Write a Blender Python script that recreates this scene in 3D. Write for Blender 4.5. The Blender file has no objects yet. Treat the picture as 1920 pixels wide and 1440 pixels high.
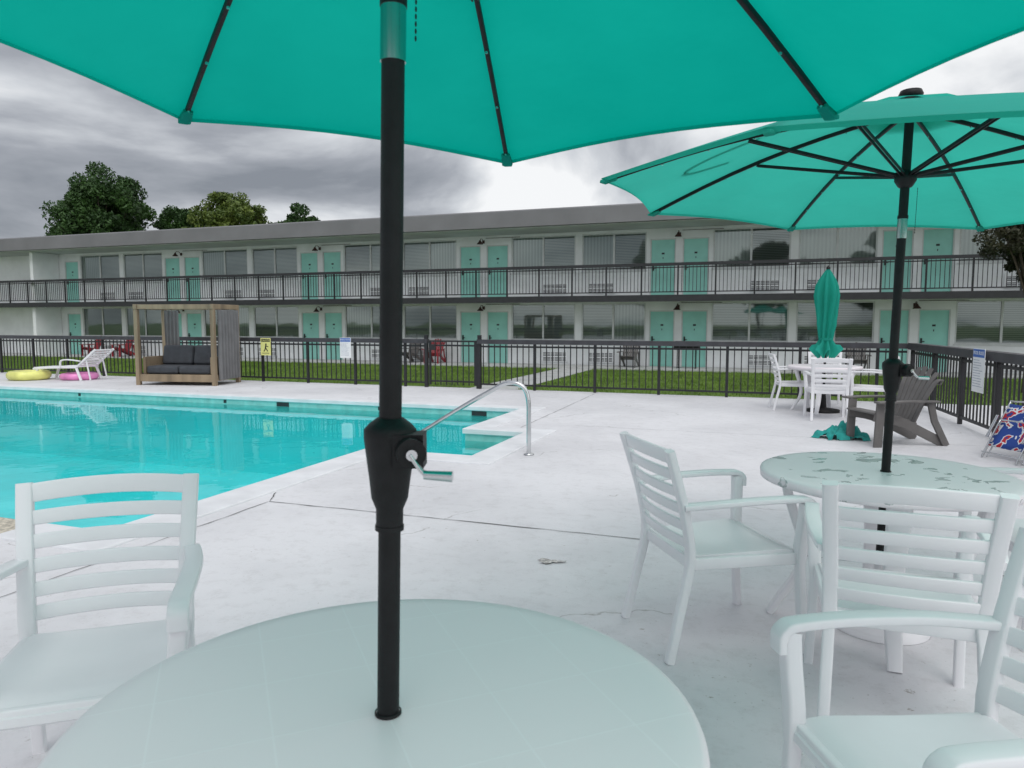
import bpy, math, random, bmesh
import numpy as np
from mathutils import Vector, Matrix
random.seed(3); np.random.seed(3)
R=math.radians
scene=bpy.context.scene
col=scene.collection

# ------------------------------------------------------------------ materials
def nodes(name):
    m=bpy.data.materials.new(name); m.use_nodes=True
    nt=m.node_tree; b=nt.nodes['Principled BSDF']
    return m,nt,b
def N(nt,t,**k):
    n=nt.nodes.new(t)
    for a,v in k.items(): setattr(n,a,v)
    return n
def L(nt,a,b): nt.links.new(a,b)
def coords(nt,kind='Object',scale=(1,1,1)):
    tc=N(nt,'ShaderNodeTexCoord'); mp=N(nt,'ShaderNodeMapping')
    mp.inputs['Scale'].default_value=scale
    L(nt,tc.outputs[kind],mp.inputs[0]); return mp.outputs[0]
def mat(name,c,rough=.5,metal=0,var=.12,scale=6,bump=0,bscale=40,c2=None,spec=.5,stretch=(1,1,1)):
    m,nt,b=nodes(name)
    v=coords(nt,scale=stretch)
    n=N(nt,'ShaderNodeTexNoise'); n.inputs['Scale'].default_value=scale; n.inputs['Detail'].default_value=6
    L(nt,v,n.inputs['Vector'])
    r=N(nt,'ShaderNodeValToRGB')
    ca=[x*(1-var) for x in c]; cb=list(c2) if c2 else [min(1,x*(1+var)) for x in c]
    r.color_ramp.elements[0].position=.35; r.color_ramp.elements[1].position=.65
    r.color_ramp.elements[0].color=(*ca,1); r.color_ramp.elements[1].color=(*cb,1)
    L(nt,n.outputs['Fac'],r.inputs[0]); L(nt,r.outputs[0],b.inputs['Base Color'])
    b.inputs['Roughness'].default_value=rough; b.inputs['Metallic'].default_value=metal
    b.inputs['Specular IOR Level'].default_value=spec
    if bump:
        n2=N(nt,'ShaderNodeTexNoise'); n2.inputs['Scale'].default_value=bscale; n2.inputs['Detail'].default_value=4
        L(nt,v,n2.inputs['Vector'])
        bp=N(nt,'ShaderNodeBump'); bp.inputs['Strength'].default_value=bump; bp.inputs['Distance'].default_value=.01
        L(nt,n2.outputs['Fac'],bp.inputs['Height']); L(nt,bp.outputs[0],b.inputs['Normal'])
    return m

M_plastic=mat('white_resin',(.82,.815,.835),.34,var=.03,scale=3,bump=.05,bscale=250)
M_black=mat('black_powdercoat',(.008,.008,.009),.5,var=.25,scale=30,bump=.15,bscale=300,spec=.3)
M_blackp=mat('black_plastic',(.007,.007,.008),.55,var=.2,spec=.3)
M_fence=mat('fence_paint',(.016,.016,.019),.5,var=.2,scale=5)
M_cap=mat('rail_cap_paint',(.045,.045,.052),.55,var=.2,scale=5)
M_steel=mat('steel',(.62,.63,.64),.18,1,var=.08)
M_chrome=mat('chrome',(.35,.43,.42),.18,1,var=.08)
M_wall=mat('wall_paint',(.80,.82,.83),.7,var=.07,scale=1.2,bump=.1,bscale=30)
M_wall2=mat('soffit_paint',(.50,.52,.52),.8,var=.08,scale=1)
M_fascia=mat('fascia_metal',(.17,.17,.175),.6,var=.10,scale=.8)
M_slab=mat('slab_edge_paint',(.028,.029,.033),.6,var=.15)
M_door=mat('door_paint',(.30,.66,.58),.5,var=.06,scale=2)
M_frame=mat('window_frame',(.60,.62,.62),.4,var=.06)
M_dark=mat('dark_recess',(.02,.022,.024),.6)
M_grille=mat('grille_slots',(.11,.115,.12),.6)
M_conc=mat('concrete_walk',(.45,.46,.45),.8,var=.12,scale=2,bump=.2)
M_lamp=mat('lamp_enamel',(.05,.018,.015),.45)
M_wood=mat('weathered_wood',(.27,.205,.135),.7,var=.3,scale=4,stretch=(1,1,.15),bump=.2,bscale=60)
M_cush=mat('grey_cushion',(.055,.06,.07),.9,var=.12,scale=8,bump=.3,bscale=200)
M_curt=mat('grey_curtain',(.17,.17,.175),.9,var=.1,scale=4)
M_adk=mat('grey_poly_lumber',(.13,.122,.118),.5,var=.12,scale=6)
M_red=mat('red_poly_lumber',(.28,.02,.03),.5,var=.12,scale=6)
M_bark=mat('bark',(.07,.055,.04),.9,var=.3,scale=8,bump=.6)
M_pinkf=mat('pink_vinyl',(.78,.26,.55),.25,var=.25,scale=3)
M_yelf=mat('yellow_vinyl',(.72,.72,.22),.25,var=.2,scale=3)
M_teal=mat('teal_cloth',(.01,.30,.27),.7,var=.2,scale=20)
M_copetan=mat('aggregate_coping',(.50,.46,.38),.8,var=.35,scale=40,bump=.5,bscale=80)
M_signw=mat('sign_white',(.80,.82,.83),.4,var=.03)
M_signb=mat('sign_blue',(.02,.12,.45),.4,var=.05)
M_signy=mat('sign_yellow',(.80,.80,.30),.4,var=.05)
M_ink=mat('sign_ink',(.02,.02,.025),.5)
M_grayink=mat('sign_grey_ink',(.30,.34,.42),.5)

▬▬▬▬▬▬

WHAT TO PRODUCE:
Copy out every line of the data that includes the word "scene".

RESPONSE FOR THIS EXERCISE:
Write a Blender Python script that recreates this scene in 3D. Write for Blender 4.5. The Blender file has no objects yet. Treat the picture as 1920 pixels wide and 1440 pixels high.
scene=bpy.context.scene
col=scene.collection